Les voix plus critiques souhaitent bien évidemment demeurer anonymes. Sa nomination en 2008 à la tête des ressources du DFAE en fait la première femme cheffe d’office du département. Une promotion due à son genre, suspectent certains. Un poste où il faut surtout savoir dire non et accepter de générer des frustrations parmi ses collaborateurs qui n’obtiennent pas toujours les affectations souhaitées. Avoir ainsi en quelque sorte fait et défait des carrières lui vaut forcément des inimitiés. Un de nos interlocuteurs la décrit comme une personnalité pas très chaleureuse, pour ne pas dire froide, crainte de ses subordonnés.
Nombreux défis
Trente-neuf dossiers ont atterri sur la table de la commission de sélection, dont 31 hommes. Huit personnes ont été invitées à un premier entretien, six à un second, et au final, trois candidatures ont atteint le bureau de Guy Parmelin. «A la fin, c’est une question de confiance», souligne le Vaudois, expliquant ce qui a fait la différence entre la lauréate et ses concurrents. La nouvelle secrétaire d’Etat le sait: l’économie suisse fait face à «de nombreux défis» – ne serait-ce qu’en raison de la guerre en Ukraine – qu’elle s’apprête à relever avec «motivation» et «humilité». Elle souligne les points communs de son travail actuel à l’ambassade de Thaïlande avec ses futures responsabilités au Seco. «Je m’engage pour que l’économie suisse d’exportation ait accès aux marchés étrangers», dit-elle, citant une série de valeurs helvétiques – pragmatisme, efficacité, assiduité. Elle n’oublie pas l’importance d’un «partenariat social constructif», pour lequel son rôle sera déterminant, voyant dans le dialogue «la base du succès».

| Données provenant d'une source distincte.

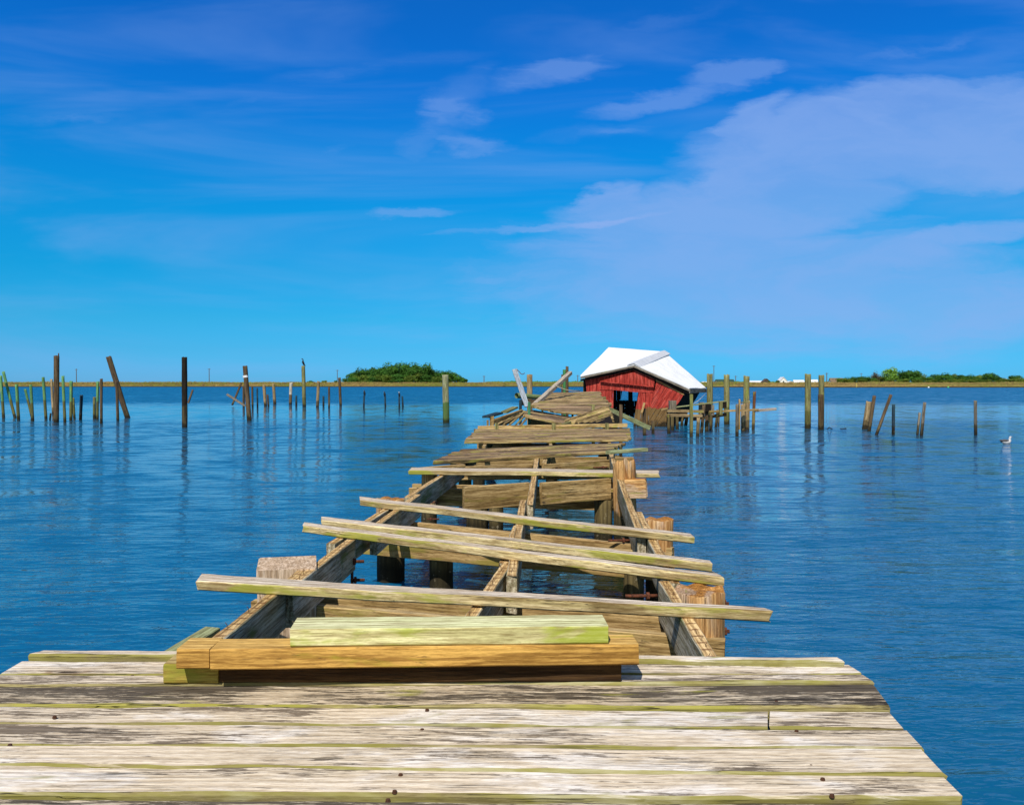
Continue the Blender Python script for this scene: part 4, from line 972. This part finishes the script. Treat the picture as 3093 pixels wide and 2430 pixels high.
def grassmat(name, a, b, c3):
    m, N = newmat(name)
    pos = N.n('ShaderNodeNewGeometry').outputs['Position']
    f = N.ramp(N.noise(N.vmath('MULTIPLY', pos, (0.03, 0.05, 0.0)), 1, 4, 0.6), 0.40, 0.60)
    g_ = N.ramp(N.noise(N.vmath('MULTIPLY', pos, (0.6, 0.6, 0.3)), 1, 3, 0.6), 0.35, 0.65)
    cc = N.mix(f, a, b); cc = N.mix(g_, cc, c3)
    finish(N, cc, 0.9, spec=0.05)
    return m
M_GR = grassmat('marsh_grass_blades', (0.34, 0.25, 0.085), (0.19, 0.23, 0.035), (0.20, 0.14, 0.06))
V = []; Fc = []
for i in range(15000):
    x = random.uniform(-360, 360)
    dy = random.choice((random.uniform(0.8, 6), random.uniform(4, 45)))
    y = shore_y(x) + dy
    h = random.uniform(0.9, 1.5) * (0.75 + 0.5 * noise.noise(Vector((x * 0.06, y * 0.05, 3))))
    if x < -70: h *= 1.0 + 0.15 * noise.noise(Vector((x * .02, 0, 0)))
    else: h *= 0.85
    z0 = 0.55 if dy < 3 else 1.7
    wd = random.uniform(0.35, 0.9)
    for q in range(3):
        xx = x + random.uniform(-wd, wd); ln = random.uniform(-0.3, 0.3)
        b = len(V)
        V += [(xx - 0.16, y, z0), (xx + 0.16, y + random.uniform(-.2, .2), z0), (xx + ln, y, z0 + h * random.uniform(0.8, 1.2))]
        Fc.append((b, b + 1, b + 2))
tag(link('marsh_grass', V, Fc, M_GR), 'golden and olive marsh grass along the far shore', 'grass', kind='stuff')

# ------------------------------------------------------------------ trees and bushes
def leafmat(name, a, b, c3):
    m, N = newmat(name)
    oi = N.n('ShaderNodeObjectInfo').outputs['Random']
    pos = N.n('ShaderNodeNewGeometry').outputs['Position']
    f = N.ramp(N.noise(pos, 0.35, 3, 0.6), 0.35, 0.65)
    cc = N.mix(f, a, b)
    cc = N.mix(N.math('MULTIPLY', N.ramp(N.noise(pos, 2.5, 2), 0.45, 0.7), 0.6), cc, c3)
    br = N.math('ADD', 0.75, N.math('MULTIPLY', oi, 0.5))
    cc = N.mix(1.0, cc, N.comb(br, br, br), 'MULTIPLY')
    finish(N, cc, 0.8, spec=0.1)
    return m
LEAF = {
    'dark': leafmat('evergreen_leaves', (0.028, 0.09, 0.016), (0.05, 0.14, 0.02), (0.08, 0.17, 0.025)),
    'mid': leafmat('scrub_leaves', (0.07, 0.14, 0.02), (0.12, 0.18, 0.025), (0.15, 0.17, 0.03)),
    'light': leafmat('spring_leaves', (0.12, 0.26, 0.03), (0.16, 0.32, 0.04), (0.20, 0.34, 0.06)),
    'bare': leafmat('bare_twigs', (0.10, 0.09, 0.06), (0.14, 0.12, 0.08), (0.08, 0.08, 0.05))}
M_BARK = plain('tree_bark', (0.10, 0.075, 0.05), 0.95)
crowns = {}
def crown_mesh(key, sd, dens=1.0):
    """unit crown: width 1 (x,y -0.5..0.5), height 1"""
    rnd = random.Random(sd)
    lobes = [(Vector((rnd.uniform(-0.30, 0.30), rnd.uniform(-0.3, 0.3), rnd.uniform(0.25, 0.80))), rnd.uniform(0.16, 0.27)) for _ in range(12)]
    lobes += [(Vector((0, 0, 0.5)), 0.33), (Vector((-0.25, 0, 0.25)), 0.25), (Vector((0.25, 0, 0.25)), 0.25)]
    V = []; Fc = []
    for c, r in lobes:
        for _ in range(int(170 * dens)):
            d = Vector((rnd.gauss(0, 1), rnd.gauss(0, 1), rnd.gauss(0, 1))).normalized()
            p = c + d * r * rnd.uniform(0.65, 1.08)
            if p.z < 0.0: p.z = rnd.uniform(0, 0.1)
            s = rnd.uniform(0.02, 0.05)
            a = Vector((rnd.gauss(0, 1), rnd.gauss(0, 1), rnd.gauss(0, 1))); a = (a - d * a.dot(d) * 0.6).normalized()
            b_ = d.cross(a).normalized()
            i = len(V)
            V += [p - a * s, p + b_ * s * 0.7, p + a * s, p - b_ * s * 0.7 + d * s * 0.5]
            Fc.append((i, i + 1, i + 2, i + 3))
    me = bpy.data.meshes.new(key); me.from_pydata([tuple(v) for v in V], [], Fc); me.update()
    return me
for k in ('dark', 'mid', 'light', 'bare'):
    for v in range(3 if k != 'light' else 1):
        me = crown_mesh('crown_' + k, 100 * v + len(k), 0.35 if k == 'bare' else 1.0); me.materials.append(LEAF[k]); crowns[(k, v)] = me
TV = []; TF = []
for (p0, p1, r0_, r1_) in ((Vector((0, 0, -.3)), Vector((0, 0, .55)), .035, .02), (Vector((0, 0, .3)), Vector((.25, .05, .65)), .02, .008), (Vector((0, 0, .35)), Vector((-.22, -.08, .7)), .02, .008), (Vector((0, 0, .45)), Vector((.05, .15, .8)), .015, .006)):
    d = (p1 - p0).normalized(); n_ = Vector((0, 1, 0)).cross(d).normalized(); b_ = d.cross(n_)
    i = len(TV)
    for p, r in ((p0, r0_), (p1, r1_)):
        for k in range(6):
            a = k * math.pi / 3
            TV.append(p + (n_ * math.cos(a) + b_ * math.sin(a)) * r)
    TF += [(i + k, i + (k + 1) % 6, i + 6 + (k + 1) % 6, i + 6 + k) for k in range(6)]
trunk_me = bpy.data.meshes.new('trunk'); trunk_me.from_pydata([tuple(v) for v in TV], [], TF); trunk_me.materials.append(M_BARK)
ti = 0
def tree(label, px, pytop, wpx, dep, kind, group, name='tree', base=1.6):
    global ti
    ti += 1
    c = D(px, 1155, dep); zt_ = D(px, pytop, dep).z
    H = zt_ - base
    e = empty(name, Vector((c.x, dep, base)), label, 'bush' if name == 'bush' else 'tree', group)
    for nm, me in (('crown', crowns[(kind, ti % (1 if kind == 'light' else 3))]), ('trunk', trunk_me)):
        o = bpy.data.objects.new(nm, me); COL.objects.link(o); o.parent = e
        wm = wpx * dep / F
        o.scale = (wm, wm * 0.9, H * 1.03)
        o.rotation_euler.z = (ti * 2.4) % 6.28
    return e
ORD = ['first', 'second', 'third', 'fourth', 'fifth', 'sixth', 'seventh', 'eighth', 'ninth', 'tenth', 'eleventh', 'twelfth', 'thirteenth', 'fourteenth', 'fifteenth', 'sixteenth', 'seventeenth', 'eighteenth', 'nineteenth', 'twentieth', 'twenty first', 'twenty second', 'twenty third', 'twenty fourth', 'twenty fifth', 'twenty sixth']
isl = [(1066, 1126, 40), (1086, 1113, 50), (1112, 1113, 52), (1142, 1109, 54), (1166, 1098, 56), (1190, 1103, 50), (1217, 1095, 58), (1241, 1098, 52), (1274, 1097, 58), (1293, 1111, 50), (1316, 1120, 48), (1343, 1118, 50), (1362, 1125, 44), (1386, 1133, 40), (1404, 1143, 26)]
for i, (x, y, w_) in enumerate(isl):
    tree('%s tree from the left in the dark back row of the wooded island' % ORD[i], x, y, w_ * 1.15, 478 + (i * 7) % 11, 'dark', 'trees of the wooded island on the far shore')
fr = [(1062, 1139, 32), (1084, 1132, 40), (1108, 1131, 36), (1124, 1138, 30), (1146, 1130, 42), (1176, 1132, 40), (1206, 1128, 44), (1236, 1131, 40), (1262, 1127, 44), (1288, 1132, 38), (1318, 1134, 34), (1345, 1136, 30)]
for i, (x, y, w_) in enumerate(fr):
    tree('%s tree from the left in the low front row of the wooded island' % ORD[i], x, y, w_ * 1.2, 462 + (i * 5) % 7, 'mid' if i % 3 else 'dark', 'low front trees of the wooded island')
for i, (x, y, w_) in enumerate(((1042, 1142, 22), (1063, 1149, 16), (1014, 1148, 10), (980, 1148, 22), (938, 1149, 22), (1180, 1149, 16))):
    tree(['round dark bush just left of the wooded island', 'small bush at the left foot of the wooded island', 'tiny bush on the bank by the thin pole', 'flat bush on the bank, second from the cormorant piling', 'flat bush on the bank just right of the cormorant piling', 'small bush on the grass below the middle of the island'][i],
         x, y, w_, 455, 'mid' if i == 3 else 'dark', 'bushes on the far bank', 'bush')
rt = [(2541, 1141, 30, 'mid'), (2563, 1140, 34, 'dark'), (2583, 1137, 34, 'dark'), (2604, 1136, 30, 'dark'), (2625, 1137, 34, 'dark'), (2650, 1134, 40, 'mid'), (2676, 1136, 40, 'mid'), (2722, 1128, 44, 'dark'),
      (2734, 1119, 54, 'dark'), (2762, 1118, 50, 'dark'), (2780, 1127, 40, 'mid'), (2806, 1138, 36, 'dark'), (2829, 1130, 40, 'dark'), (2850, 1127, 44, 'dark'), (2872, 1129, 40, 'mid'), (2900, 1132, 46, 'dark'), (2930, 1132, 46, 'dark'),
      (2958, 1132, 40, 'mid'), (2984, 1126, 44, 'dark'), (3010, 1133, 38, 'dark'), (3036, 1141, 30, 'mid'), (3062, 1133, 40, 'dark'), (3088, 1139, 40, 'mid'), (3125, 1133, 50, 'dark')]
for i, (x, y, w_, k) in enumerate(rt):
    tree('%s tree from the left in the long tree line on the right shore' % ORD[i], x, y, w_ * 1.15, 425 + (i * 9) % 16, k, 'trees of the right shore tree line', base=1.8)
tree('tall light green tree standing out of the right shore tree line', 2690, 1111, 52, 421, 'light', None, base=1.8)
tree('bare twiggy tree left of the light green one on the right shore', 2646, 1121, 32, 432, 'bare', None, base=1.8)
for i in range(13):
    x = 2560 + i * 42
    tree('%s low shrub from the left in front of the right shore trees' % ORD[i], x, 1143 + (i * 5) % 4, 40, 411 + (i * 3) % 5, 'mid', 'shrubs in front of the right shore trees', 'bush', base=1.7)
# distant scrub that reads as one mass
V = []; Fc = []
for i in range(5200):
    px = random.choice((random.uniform(1465, 1760), random.uniform(2160, 2540), random.uniform(1465, 3200), random.uniform(-250, 700)))
    dep = random.uniform(640, 760)
    if px < 900: zt_ = 2.6
    else: zt_ = 2.3 + (3.0 + 2.2 * noise.noise(Vector((px * 0.03, 0, 9))) + 1.5 * noise.noise(Vector((px * 0.12, 2, 9)))) * dep / F * 1.1
    z = random.uniform(1.5, max(1.6, zt_)); x = (px - CX) / F * dep; s = random.uniform(0.25, 0.6)
    b = len(V)
    V += [(x - s, dep, z), (x, dep + s, z + s * random.uniform(0.2, 1)), (x + s, dep, z + random.uniform(-s, s)), (x, dep - s, z - s)]
    Fc.append((b, b + 1, b + 2, b + 3))
tag(link('distant_scrub', V, Fc, LEAF['dark']), 'low dark line of distant scrub behind the marsh', 'scrub', kind='stuff')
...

De son côté, Economiesuisse «prend acte de la nomination d’Helene Budliger Artieda et se réjouit d’une collaboration étroite et constructive avec la nouvelle directrice du Secrétariat d’Etat à l’économie.» Et de conclure: «Le Seco restera pour nous un interlocuteur central lorsqu’il s’agira de développer avec succès et durablement la place économique suisse.»